═══ GIVEN MATERIAL ═══
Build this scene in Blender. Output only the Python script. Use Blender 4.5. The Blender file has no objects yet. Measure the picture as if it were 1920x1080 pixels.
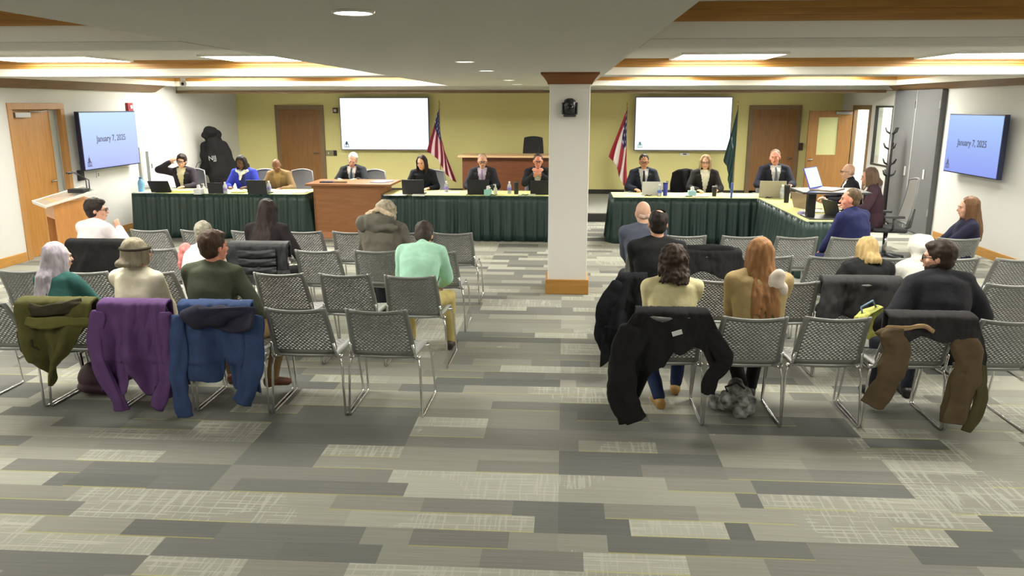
import bpy, bmesh, math, random
from mathutils import Vector, Matrix, Euler, noise
R = math.radians
rnd = random.Random(7)
scn = bpy.context.scene
col = scn.collection
V = Vector

# ---------------------------------------------------------------- camera
FPX, CH, PITCH, YAW = 1465.0, 2.15, R(13.17), R(3.73)
cd = bpy.data.cameras.new('camera'); cam = bpy.data.objects.new('camera', cd); col.objects.link(cam)
cd.sensor_width = 36; cd.lens = FPX/1920*36; cd.clip_start = .05; cd.clip_end = 100
cam.location = (0, 0, CH); cam.rotation_euler = (R(90)-PITCH, 0, YAW)
scn.camera = cam
_fw = V((-math.sin(YAW)*math.cos(PITCH), math.cos(YAW)*math.cos(PITCH), -math.sin(PITCH)))
_rt = V((math.cos(YAW), math.sin(YAW), 0)); _up = _rt.cross(_fw)
def ray(px, py): return _fw*FPX + _rt*(px-960) - _up*(py-540)
def atz(px, py, z=0.0):
    d = ray(px, py); t = (z-CH)/d.z; return V((d.x*t, d.y*t, z))
def aty(px, py, Y):
    d = ray(px, py); t = Y/d.y; return V((d.x*t, Y, CH+d.z*t))
def atx(px, py, X):
    d = ray(px, py); t = X/d.x; return V((X, d.y*t, CH+d.z*t))

# ---------------------------------------------------------------- materials
def lin(c):
    return tuple((x/255/12.92 if x/255 <= .04045 else ((x/255+.055)/1.055)**2.4) for x in c)+(1,)
_m = {}
def mat(name, c, rough=.6, metal=0, bump=0, bscale=60, vary=0, vscale=8, emit=0, spec=.5, alpha=1, trans=0, stretch=(1,1,1), sheen=0):
    if name in _m: return _m[name]
    m = bpy.data.materials.new(name); m.use_nodes = True; nt = m.node_tree; N = nt.nodes; L = nt.links
    b = N['Principled BSDF']; b.inputs['Base Color'].default_value = lin(c)
    b.inputs['Roughness'].default_value = rough; b.inputs['Metallic'].default_value = metal
    b.inputs['Specular IOR Level'].default_value = spec
    if sheen: b.inputs['Sheen Weight'].default_value = sheen
    if trans: b.inputs['Transmission Weight'].default_value = trans
    if alpha < 1: b.inputs['Alpha'].default_value = alpha
    if emit:
        b.inputs['Emission Color'].default_value = lin(c); b.inputs['Emission Strength'].default_value = emit
    if bump or vary:
        tc = N.new('ShaderNodeTexCoord'); mp = N.new('ShaderNodeMapping'); mp.inputs['Scale'].default_value = stretch
        L.new(tc.outputs['Object'], mp.inputs[0])
    if bump:
        n = N.new('ShaderNodeTexNoise'); n.inputs['Scale'].default_value = bscale; n.inputs['Detail'].default_value = 4
        L.new(mp.outputs[0], n.inputs['Vector'])
        bp = N.new('ShaderNodeBump'); bp.inputs['Strength'].default_value = bump; bp.inputs['Distance'].default_value = .01
        L.new(n.outputs['Fac'], bp.inputs['Height']); L.new(bp.outputs[0], b.inputs['Normal'])
    if vary:
        n = N.new('ShaderNodeTexNoise'); n.inputs['Scale'].default_value = vscale; n.inputs['Detail'].default_value = 5
        L.new(mp.outputs[0], n.inputs['Vector'])
        mr = N.new('ShaderNodeMapRange'); mr.inputs['From Min'].default_value = .3; mr.inputs['From Max'].default_value = .7
        mr.inputs['To Min'].default_value = 1-vary; mr.inputs['To Max'].default_value = 1+vary
        L.new(n.outputs['Fac'], mr.inputs['Value'])
        mx = N.new('ShaderNodeVectorMath'); mx.operation = 'SCALE'; mx.inputs[0].default_value = lin(c)[:3]
        L.new(mr.outputs[0], mx.inputs['Scale']); L.new(mx.outputs[0], b.inputs['Base Color'])
    _m[name] = m
    return m
def cloth(name, c, vary=.12):
    g_ = sum(c)/3; c = tuple(min(240, x+(g_-x)*.16+4) for x in c)
    return mat(name, c, .9, bump=.35, bscale=25, vary=vary, vscale=9, spec=.2)
def wood(name, c, dark=.75, scale=(14, 14, 1.2), rough=.42):
    if name in _m: return _m[name]
    m = bpy.data.materials.new(name); m.use_nodes = True; nt = m.node_tree; N = nt.nodes; L = nt.links
    b = N['Principled BSDF']; b.inputs['Roughness'].default_value = rough
    tc = N.new('ShaderNodeTexCoord'); mp = N.new('ShaderNodeMapping'); mp.inputs['Scale'].default_value = scale
    n = N.new('ShaderNodeTexNoise'); n.inputs['Scale'].default_value = 2.2; n.inputs['Detail'].default_value = 8; n.inputs['Distortion'].default_value = .6
    cr = N.new('ShaderNodeValToRGB'); a = lin(c)
    cr.color_ramp.elements[0].position = .3; cr.color_ramp.elements[1].position = .7
    cr.color_ramp.elements[0].color = (a[0]*dark, a[1]*dark, a[2]*dark, 1); cr.color_ramp.elements[1].color = (min(1, a[0]*1.1), min(1, a[1]*1.1), min(1, a[2]*1.1), 1)
    L.new(tc.outputs['Object'], mp.inputs[0]); L.new(mp.outputs[0], n.inputs['Vector']); L.new(n.outputs['Fac'], cr.inputs[0]); L.new(cr.outputs[0], b.inputs['Base Color'])
    _m[name] = m
    return m
def carpet():
    m = bpy.data.materials.new('carpet planks'); m.use_nodes = True; nt = m.node_tree; N = nt.nodes; L = nt.links
    b = N['Principled BSDF']; b.inputs['Roughness'].default_value = .95; b.inputs['Specular IOR Level'].default_value = .15
    def M(op, a, c=None, c2=None):
        n = N.new('ShaderNodeMath'); n.operation = op
        for i, v in enumerate((a, c, c2)):
            if v is None: continue
            if isinstance(v, (int, float)): n.inputs[i].default_value = v
            else: L.new(v, n.inputs[i])
        return n.outputs[0]
    def wn(v3):
        n = N.new('ShaderNodeTexWhiteNoise'); n.noise_dimensions = '3D'; L.new(v3, n.inputs['Vector']); return n.outputs['Value'], n.outputs['Color']
    def comb(x, y, z=0):
        n = N.new('ShaderNodeCombineXYZ')
        for i, v in enumerate((x, y, z)):
            if isinstance(v, (int, float)): n.inputs[i].default_value = v
            else: L.new(v, n.inputs[i])
        return n.outputs[0]
    tc = N.new('ShaderNodeTexCoord'); sp = N.new('ShaderNodeSeparateXYZ'); L.new(tc.outputs['Object'], sp.inputs[0])
    x, y = sp.outputs[0], sp.outputs[1]
    yr = M('DIVIDE', y, .1655); row = M('FLOOR', yr); fy = M('FRACT', yr)
    ro, _ = wn(comb(row, 3.7))
    xr = M('ADD', M('DIVIDE', x, .5), M('MULTIPLY', M('ROUND', M('MULTIPLY', ro, 4)), .25)); colm = M('FLOOR', xr); fx = M('FRACT', xr)
    # neighbouring planks sometimes share one tone, two rows deep
    h1, hc = wn(comb(colm, row, 1.3))
    row2 = M('FLOOR', M('MULTIPLY', row, .5)); col2 = M('FLOOR', M('MULTIPLY', x, 1.0))
    h2, _ = wn(comb(col2, row2, 5.1))
    pick = M('GREATER_THAN', h1, .6)
    h = M('ADD', M('MULTIPLY', pick, h1), M('MULTIPLY', M('SUBTRACT', 1, pick), h2))
    hh, _ = wn(comb(M('MULTIPLY', h, 91.7), 2.2, 8.8))
    cr = N.new('ShaderNodeValToRGB'); cr.color_ramp.interpolation = 'LINEAR'
    E = cr.color_ramp.elements; E[0].position = 0; E[0].color = lin((110, 111, 108)); E[1].position = 1; E[1].color = lin((180, 181, 168))
    for p, c in ((.2, (122, 123, 118)), (.4, (138, 138, 130)), (.65, (152, 152, 142)), (.85, (164, 164, 152))):
        e = E.new(p); e.color = lin(c)
    L.new(hh, cr.inputs[0])
    # fine streaks along the plank
    def nz(sx, sy, sc, det=3):
        mp = N.new('ShaderNodeMapping'); mp.inputs['Scale'].default_value = (sx, sy, 1); L.new(tc.outputs['Object'], mp.inputs[0])
        n = N.new('ShaderNodeTexNoise'); n.inputs['Scale'].default_value = sc; n.inputs['Detail'].default_value = det; L.new(mp.outputs[0], n.inputs['Vector']); return n.outputs['Fac']
    along = nz(1.2, 40, 1.6); across = nz(45, 2.5, 1.2)
    big = nz(1, 1, .55, 2)
    # woven light hatch in the paler patches
    hatch = M('MAXIMUM', M('GREATER_THAN', across, .56), M('GREATER_THAN', along, .58))
    patch = M('GREATER_THAN', M('ADD', M('MULTIPLY', hh, .5), M('MULTIPLY', big, 1.0)), .88)
    hm = M('MULTIPLY', M('MULTIPLY', hatch, patch), .5)
    mx = N.new('ShaderNodeMix'); mx.data_type = 'RGBA'; L.new(hm, mx.inputs[0]); L.new(cr.outputs[0], mx.inputs[6]); mx.inputs[7].default_value = lin((196, 197, 184))
    sc = M('ADD', .76, M('MULTIPLY', along, .34))
    vm = N.new('ShaderNodeVectorMath'); vm.operation = 'SCALE'; L.new(mx.outputs[2], vm.inputs[0]); L.new(sc, vm.inputs['Scale'])
    # thin yellow yarn lines
    ln = M('MULTIPLY', M('LESS_THAN', fy, .055), M('GREATER_THAN', h1, .72))
    ln = M('MULTIPLY', ln, .5)
    m2 = N.new('ShaderNodeMix'); m2.data_type = 'RGBA'; L.new(ln, m2.inputs[0]); L.new(vm.outputs[0], m2.inputs[6]); m2.inputs[7].default_value = lin((190, 186, 96))
    L.new(m2.outputs[2], b.inputs['Base Color'])
    fn = nz(1, 1, 260, 2); bp = N.new('ShaderNodeBump'); bp.inputs['Strength'].default_value = .3; bp.inputs['Distance'].default_value = .004
    L.new(fn, bp.inputs['Height']); L.new(bp.outputs[0], b.inputs['Normal'])
    return m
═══
**EXERCISE DESCRIPTION**. Leave out the pictures and repeat the lines from the start of the material through the line with "d = ray(px, py); t = X/d.x;", inclusive.

**WRITTEN RESPONSE**.
Build this scene in Blender. Output only the Python script. Use Blender 4.5. The Blender file has no objects yet. Measure the picture as if it were 1920x1080 pixels.
import bpy, bmesh, math, random
from mathutils import Vector, Matrix, Euler, noise
R = math.radians
rnd = random.Random(7)
scn = bpy.context.scene
col = scn.collection
V = Vector

# ---------------------------------------------------------------- camera
FPX, CH, PITCH, YAW = 1465.0, 2.15, R(13.17), R(3.73)
cd = bpy.data.cameras.new('camera'); cam = bpy.data.objects.new('camera', cd); col.objects.link(cam)
cd.sensor_width = 36; cd.lens = FPX/1920*36; cd.clip_start = .05; cd.clip_end = 100
cam.location = (0, 0, CH); cam.rotation_euler = (R(90)-PITCH, 0, YAW)
scn.camera = cam
_fw = V((-math.sin(YAW)*math.cos(PITCH), math.cos(YAW)*math.cos(PITCH), -math.sin(PITCH)))
_rt = V((math.cos(YAW), math.sin(YAW), 0)); _up = _rt.cross(_fw)
def ray(px, py): return _fw*FPX + _rt*(px-960) - _up*(py-540)
def atz(px, py, z=0.0):
    d = ray(px, py); t = (z-CH)/d.z; return V((d.x*t, d.y*t, z))
def aty(px, py, Y):
    d = ray(px, py); t = Y/d.y; return V((d.x*t, Y, CH+d.z*t))
def atx(px, py, X):
    d = ray(px, py); t = X/d.x; return V((X, d.y*t, CH+d.z*t))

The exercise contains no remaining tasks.